Dmitri Shostakovich (1906-1975)
String Quartet No. 9 in E-flat major, Op. 117, (1964)
Since the latter part of the 20th century following his death in 1975, the string quartet cycle of Dmitri Shostakovich has come to be regarded as extraordinarily significant. While his fifteen symphonies command attention and demonstrate his creative and prodigious career, they were large spectacles staged for grand public expression subject to broad scrutiny by a totalitarian regime, subject, as well, to the changing complex public image Shostakovich chose, or was forced, to display. The string quartets are different. They are private, personal, intimate and true. They embody music Shostakovich wrote for colleagues, friends, family and himself. And it is particularly this dichotomous context that makes the fifteen string quartets so compelling. Within the music, one finds startling and original music of profound, visceral affect, ample creative genius, but also something of the actual life of Shostakovich: a personal diary of poignant reactions, reflections and dark visions. As the (incomplete) cycle spans some thirty-six years of his life, from the age of thirty-two to less than a year before his death, one can follow the quartets and thereby follow Shostakovich, an immensely creative and sensitive Soviet citizen weathering the myriad personal and global devastations of the 20th century. Across the cycle, the music changes, starting with a fresh exuberance, growing brilliant and fierce, apocalyptic, sardonic, agonized and cryptic, then sparse, alienated and ghostly. Finally, well before he could complete his proposed cycle of twenty-four quartets, one in each key, Shostakovich died and the music abruptly stops, the silence itself a lasting presence.

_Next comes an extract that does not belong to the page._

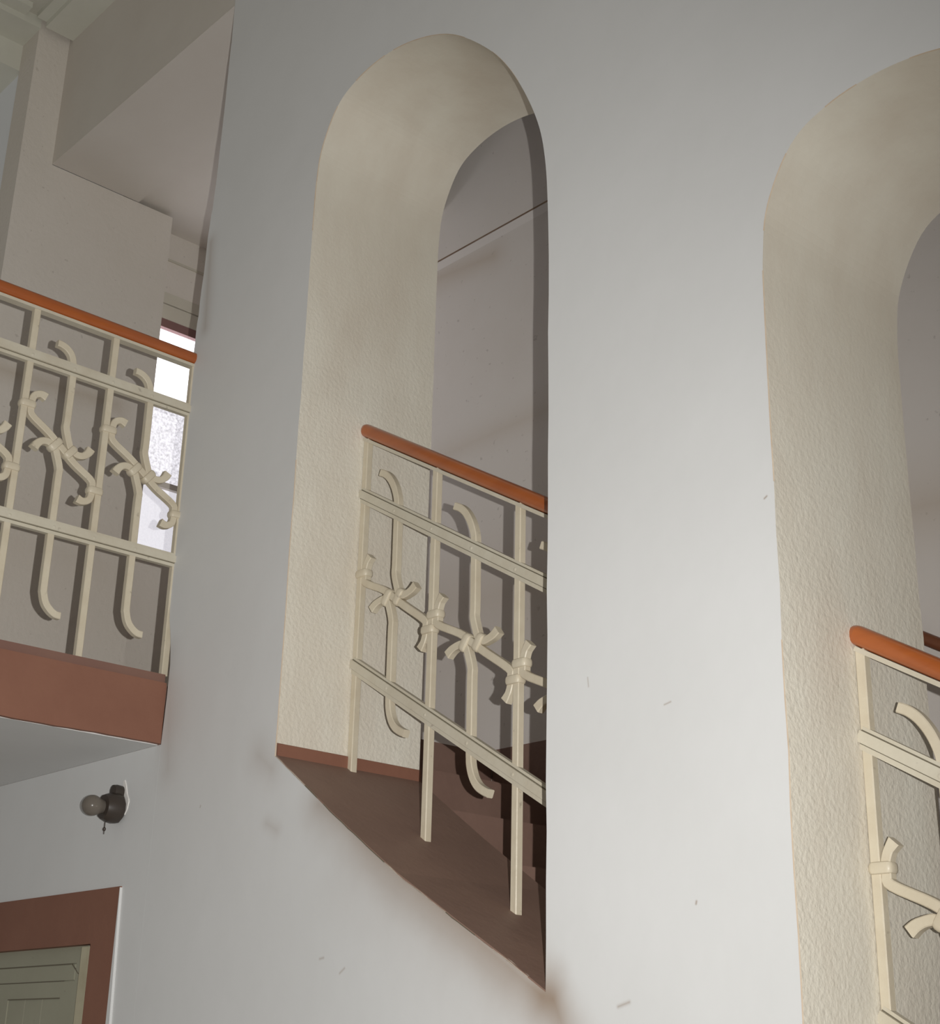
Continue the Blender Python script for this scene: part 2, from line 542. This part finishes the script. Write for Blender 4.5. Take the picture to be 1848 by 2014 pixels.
mb = MB(); mb.box((WX - 0.012, 1.284, 0.927), (WX - 0.008, YB, 1.0655)); mb.build('pane', M_pane_lo, win)
mb = MB()
mb.box((WX, 1.276, 1.4285), (WX + 0.006, YB, 1.4605))
mb.build('head_board', M_board, win)
mb = MB()
mb.box((WX, 1.276, 1.4625), (WX + 0.008, YB, 1.487))
mb.build('head_board', M_board, win)
mb = MB()
mb.box((WX, 1.276, 1.564), (WX + 0.004, YB, 1.5685))
mb.build('picture_rail', M_board, win)

# --- cornices at the hall ceiling
mb = MB()
mb.box((-2.345, 0.945, 1.905), (XL + 0.02, 1.005, CEIL))
mb.box((-2.345, 0.925, 1.918), (XL + 0.02, 0.945, CEIL))
struct(mb.build('trim_4', M_cornice))
mb = MB()
mb.box((-2.43, 0.30, 1.905), (-2.355, 0.9395, CEIL))
mb.box((-2.355, 0.30, 1.918), (-2.325, 0.905, CEIL))
struct(mb.build('trim_5', M_cornice))
mb = MB()
mb.box((-2.9, 0.30, 1.845), (-2.43, 0.945, CEIL))
struct(mb.build('trim_6', M_cornice))

# --- sloping sills of the arches (painted brown) and skirting on the jambs
for n, (dx, dz) in enumerate(((0, 0), (DX, DZ))):
    mb = MB()
    a = [(x + dx, z + dz) for x, z in SILL]
    a[0] = (a[0][0] + .001, a[0][1]); a[-1] = (a[-1][0] - .001, a[-1][1])
    prof = [V(x, 1.0004, z + 0.0022) for x, z in a]
    prof2 = [V(x, 1.0004, z + 0.0002) for x, z in a[::-1]]
    k = len(a)
    d = Vector((0, (TH - 1.0008) * S, 0))
    P = prof + prof2
    m = len(P)
    mb.add(P + [p + d for p in P], [(i, i + 1, m - 2 - i, m - 1 - i) for i in range(k - 1)] +
           [(m + m - 1 - i, m + m - 2 - i, m + i + 1, m + i) for i in range(k - 1)] +
           [(i, (i + 1) % m, m + (i + 1) % m, m + i) for i in range(m)])
    struct(mb.build('trim_%d' % (n + 1), M_sill))
mb = MB()
mb.add([V(-1.4535, 1.001, 0.345), V(-1.4535, TH, 0.333), V(-1.4535, TH, 0.3605), V(-1.4535, 1.001, 0.3605),
        V(-1.4505, 1.001, 0.343), V(-1.4505, TH, 0.333), V(-1.4505, TH, 0.3595), V(-1.4505, 1.001, 0.3595)],
       [(0, 1, 2, 3), (4, 5, 6, 7), (0, 1, 5, 4), (1, 2, 6, 5), (2, 3, 7, 6), (3, 0, 4, 7)])
struct(mb.build('baseboard_arch', M_brown))

# ================================================================== STAIR AND LANDING
st = thing('staircase', V(-1.0, 1.44, FLOOR), 'brown painted staircase rising to the left behind the arched white wall', 'staircase')
TR, RS = 0.145, 0.085
k = 0
z = 0.492
x = -1.77
while z > FLOOR + 0.01:
    zt = z - RS
    x1 = x + TR
    if zt <= FLOOR + 0.002:
        break
    mb = MB()
    mb.box((x, TH + 0.002, max(zt - 2.2 * RS, FLOOR)), (x1, YB - 0.005, zt))
    mb.build('step', M_step, st)
    z = zt; x = x1
    k += 1

ld = thing('stair_landing', V(-2.1, 1.0, 0.396), 'projecting stair landing with red-brown painted fascia above the door', 'landing')
mb = MB()
mb.box((-2.9, 0.35, 0.3957), (-1.732, 0.9385, 0.48))
mb.box((-2.355, 0.9385, 0.3957), (-1.732, 0.9999, 0.48))
mb.build('slab', M_wall, ld)
mb = MB()
mb.box((-2.355, 0.9999, 0.3957), (-1.775, YB - 0.005, 0.490))
mb.build('floor_slab', M_step, ld)
mb = MB()
rnd = random.Random(11)
N = 34
ys = [0.35 + (1.0 - 0.35) * i / N for i in range(N + 1)]
lo = [0.3958 + rnd.uniform(0, .0018) for _ in ys]
vs = [V(-1.724, y, zz) for y, zz in zip(ys, lo)] + [V(-1.724, y, 0.48) for y in ys] + \
     [V(-1.7325, y, zz) for y, zz in zip(ys, lo)] + [V(-1.7325, y, 0.48) for y in ys]
n = N + 1
fs = []
for i in range(N):
    fs += [(i, i + 1, n + i + 1, n + i), (2 * n + i, 3 * n + i, 3 * n + i + 1, 2 * n + i + 1),
           (n + i, n + i + 1, 3 * n + i + 1, 3 * n + i), (i, 2 * n + i, 2 * n + i + 1, i + 1)]
fs += [(0, n, 3 * n, 2 * n), (N, 2 * n + N, 3 * n + N, n + N)]
mb.add(vs, fs)
mb.build('fascia', M_brown, ld)
mb = MB()
mb.box((-1.757, 0.35, 0.48), (-1.7285, 0.9995, 0.4925))
mb.build('kerb', M_kerb, ld)

# ================================================================== RAILINGS
HB = 0.0048         # half width of a square bar


def oct_prof(h, c=0.10):
    a, b = h * S, h * S * (1 - 2 * c)
    return [(a, -b), (a, b), (b, a), (-b, a), (-a, b), (-a, -b), (-b, -a), (b, -a)]


BAR = oct_prof(HB)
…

The String Quartet No. 9 in E-flat, Op. 117 comes just a bit after the middle of the cycle marked by his most celebrated quartet, the String Quartet No. 8 of 1960. It may have been a difficult act to follow. Shostakovich started to compose his next quartet in 1961, a work he once confided was based on "themes from childhood", but reached an impasse and, in what he described as a rare act of self-criticism, burned it in the stove. Nearly three years would pass before he tried again and in about three weeks during May of 1964, Shostakovich completed his ninth quartet.
The quartet seems especially connected to the previous two, what some have called the "personal" quartets. No. 7 was dedicated to his first wife Nina (who died in 1954), No. 8, confidentially, to himself (in what has been called a suicide note), and No. 9 to his third wife Irina (whom he married in 1962). These three sequential quartets also share a common design feature: within each quartet, the movements are played together without a break, attacca, in a seamless narrative of continuous sound. And yet, No. 9 is also considered to foreshadow his late, final quartets. Despite a continuous flow of nonstop movements, Shostakovich begins a sort of disintegration of quartet texture into something more sparse and disruptive: individual parts drop out, solo cadenzas protrude in strong relief, huge pizzicato chords nearly defy the genre and momentum is stalled with new, gaping silences. In this respect, No. 9 represents a transition while standing on its own as a singular quartet of great originality. Indeed, compared with the intensity of No. 8 and the eventual bleakness of the late quartets, No. 9 is often considered exuberant, positive and outward looking.
The quartet comprises five movements, played without pause, in a general fast-slow-fast-slow-fast layout. While the first movement glides with moderate motion, the third movement is an Allegretto lively march and the finale is a frantic, heavily accented Allegro, an overarching acceleration from beginning to end. The artistic interconnectivity and coherence goes deeper. In its final measures, each movement foreshadows the main theme of the next disguised in a kind of sleight-of-hand suggestion. On closer inspection, key motifs and themes are transformations of others in a small but flexible vocabulary. The finale is over twice as long as any of the previous four movements, a conspicuous tour-de-force gathering themes from the previous movements in a kaleidoscopic denouement culminating in a central fugue of bristling simultaneity. The quartet ends with all four players joining in a signature, unison motif initially introduced way back in the very first movement. The more one listens (or studies the score), the more one feels this is a single, intricate entity where truths, first whispered, become towering realizations by the end.